On their tour bus supporting the Arctic Monkeys across North America last year, Chatten was continually rewriting the lyrics to get them just right. Whenever they were in a car together, they played it over and over again – this time without the need to make a pirate radio station to hear it back. “It felt like it had all the chemistry of Fontaines getting together in a room and playing a song,” O’Connell says. “It just became our joy.”
That camaraderie is something for a band to hold on to: a source of confidence in the face of resistance, and kinship at times of on- rushing change. Ford saw the same kind of insular brotherhood in the Monkeys – one that everyone wants in on. “It’s like you’re trying to get into the group, and no one ever really will,” he says. “The us against the world thing is very powerful.”
I think about that idea when Chatten talks about “In the Modern World,” another song on Romance, inspired by a very cinematic, very Fontaines idea of a throuple at the end of time. The way he explains it, it sounds as much like the song could be their own origin story. “It’s like an agreement to escape together,” he says.

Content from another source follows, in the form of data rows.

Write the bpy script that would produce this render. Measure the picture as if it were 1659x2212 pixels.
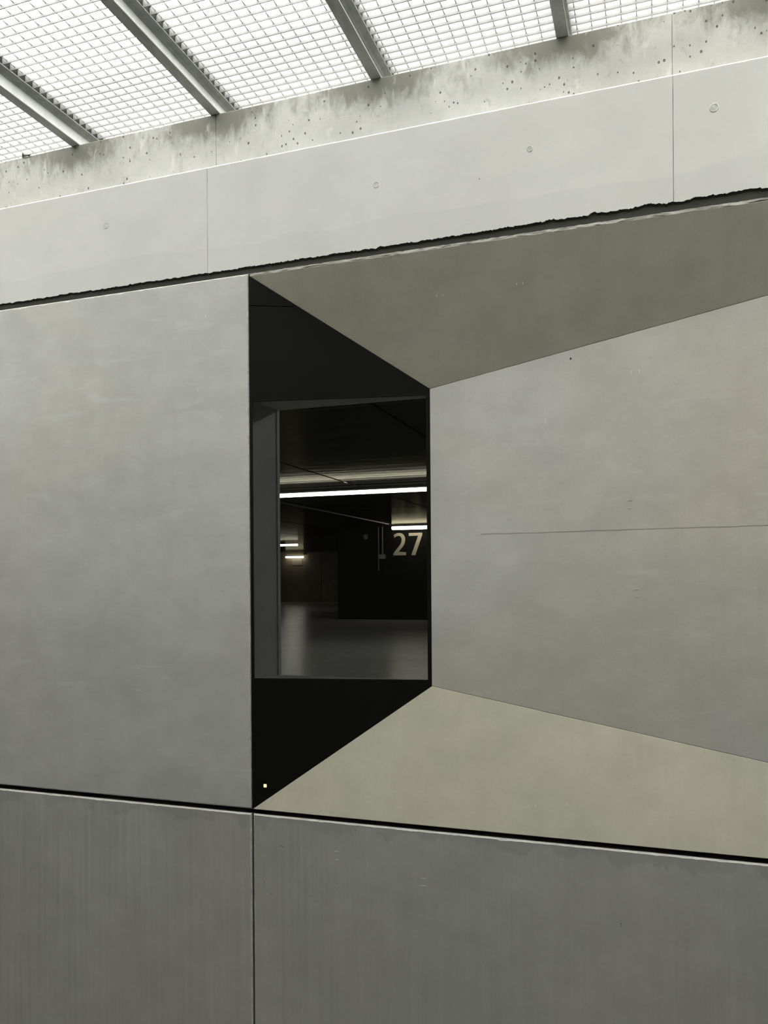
import bpy, bmesh, math, random
from mathutils import Vector, Matrix, noise as mnoise

SC = bpy.context.scene
COL = SC.collection
for o in list(bpy.data.objects):
    bpy.data.objects.remove(o)

# ------------------------------------------------------------------ camera, sky, exposure
# World: X runs along the concrete facade (to the right), Y goes into the wall, Z is up; facade face at Y = 0.
EYE = 1.68
FPX, YAW, ROLL, PPY = 1724.54, 0.3302718, 0.0070618, 1253.067
cam = bpy.data.cameras.new('camera')
camo = bpy.data.objects.new('camera', cam)
COL.objects.link(camo)
cam.sensor_fit = 'VERTICAL'
cam.sensor_height = 36.0
cam.sensor_width = 27.0
cam.lens = FPX / 2212 * 36.0
cam.shift_y = (PPY - 1106.0) / 2212
cam.clip_end = 200
camo.location = (0, -2.25, EYE)
camo.matrix_world = (Matrix.Translation((0, -2.25, EYE)) @ Matrix.Rotation(YAW, 4, 'Z')
                     @ Matrix.Rotation(math.pi / 2, 4, 'X') @ Matrix.Rotation(-ROLL, 4, 'Z'))
SC.camera = camo

SKY = 15.6
w = bpy.data.worlds.new('overcast_sky')
SC.world = w
w.use_nodes = True
bg = w.node_tree.nodes['Background']
bg.inputs['Color'].default_value = (1.0, 0.998, 0.95, 1)
bg.inputs['Strength'].default_value = SKY

SC.view_settings.view_transform = 'Standard'
SC.view_settings.look = 'None'
SC.view_settings.exposure = 0.0
SC.view_settings.gamma = 1.0
SC.view_settings.use_curve_mapping = False

LAMP = 8.0      # fluorescent tubes of the car park

# ------------------------------------------------------------------ materials
class NT:
    def __init__(s, name):
        s.m = bpy.data.materials.new(name)
        s.m.use_nodes = True
        s.t = s.m.node_tree
        s.b = s.t.nodes['Principled BSDF']
        s.out = s.t.nodes['Material Output']
        s.co = None

    def n(s, typ, **kw):
        nd = s.t.nodes.new(typ)
        for k, v in kw.items():
            setattr(nd, k, v)
        return nd

    def l(s, a, b):
        s.t.links.new(a, b)

    def coord(s, scale=(1, 1, 1), loc=(0, 0, 0)):
        if s.co is None:
            s.co = s.n('ShaderNodeTexCoord').outputs['Object']
        mp = s.n('ShaderNodeMapping')
        mp.inputs['Scale'].default_value = scale
        mp.inputs['Location'].default_value = loc
        s.l(s.co, mp.inputs['Vector'])
        return mp.outputs['Vector']

    def noise(s, scale=(1, 1, 1), loc=(0, 0, 0), detail=5, rough=.55, dist=0.0):
        nz = s.n('ShaderNodeTexNoise')
        nz.inputs['Scale'].default_value = 1.0
        nz.inputs['Detail'].default_value = detail
        nz.inputs['Roughness'].default_value = rough
        nz.inputs['Distortion'].default_value = dist
        s.l(s.coord(scale, loc), nz.inputs['Vector'])
        return nz.outputs['Fac']

    def ramp(s, fac, lo, hi, a=0.0, b=1.0):
        mr = s.n('ShaderNodeMapRange', interpolation_type='SMOOTHSTEP')
        for k, v in (('From Min', lo), ('From Max', hi), ('To Min', a), ('To Max', b)):
            mr.inputs[k].default_value = v
        s.l(fac, mr.inputs['Value'])
        return mr.outputs['Result']

    def math(s, op, a, b=None):
        nd = s.n('ShaderNodeMath', operation=op)
        for i, v in enumerate((a, b)):
            if v is None:
                continue
            if isinstance(v, (int, float)):
                nd.inputs[i].default_value = v
            else:
                s.l(v, nd.inputs[i])
        return nd.outputs[0]

    def mix(s, fac, a, b, blend='MIX'):
        mx = s.n('ShaderNodeMix', data_type='RGBA', blend_type=blend)
        fi, ai, bi = mx.inputs[0], mx.inputs[6], mx.inputs[7]
        if isinstance(fac, (int, float)):
            fi.default_value = fac
        else:
            s.l(fac, fi)
        for sock, v in ((ai, a), (bi, b)):
            if isinstance(v, tuple):
                sock.default_value = (*v, 1)
            else:
                s.l(v, sock)
        return mx.outputs[2]

    def val(s, fac):      # grey multiplier colour
        c = s.n('ShaderNodeCombineColor')
        for i in range(3):
            s.l(fac, c.inputs[i])
        return c.outputs[0]


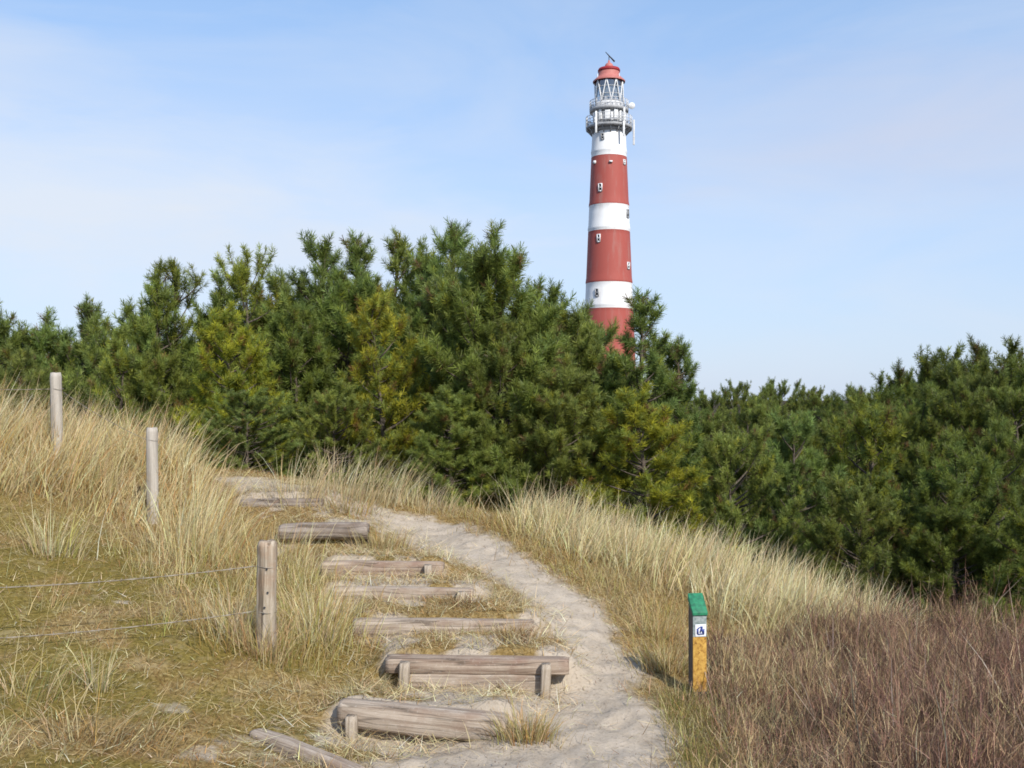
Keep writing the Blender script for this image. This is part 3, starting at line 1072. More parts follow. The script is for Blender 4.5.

A week later, the night before Romance is released, Fontaines D.C. play the 1,500-capacity Electric Ballroom in Camden. Outside, a crowd is waiting in the hope of getting in, while someone walks up and down the queue of ticket holders repeating, “You don’t know how lucky you are.” Inside, the grinning faces know this might be the last time they’ll ever see the band play a venue this small. Watching over from either side of the balcony are Murphy and Harry Styles. When the band appears, it is as though the magnitude of the moment hasn’t reached the stage. They open with a sinister, creeping bass line – and Chatten waits a beat before he starts singing the album’s opening lyrics: “Into the darkness again.” The five of them and the rest of the world.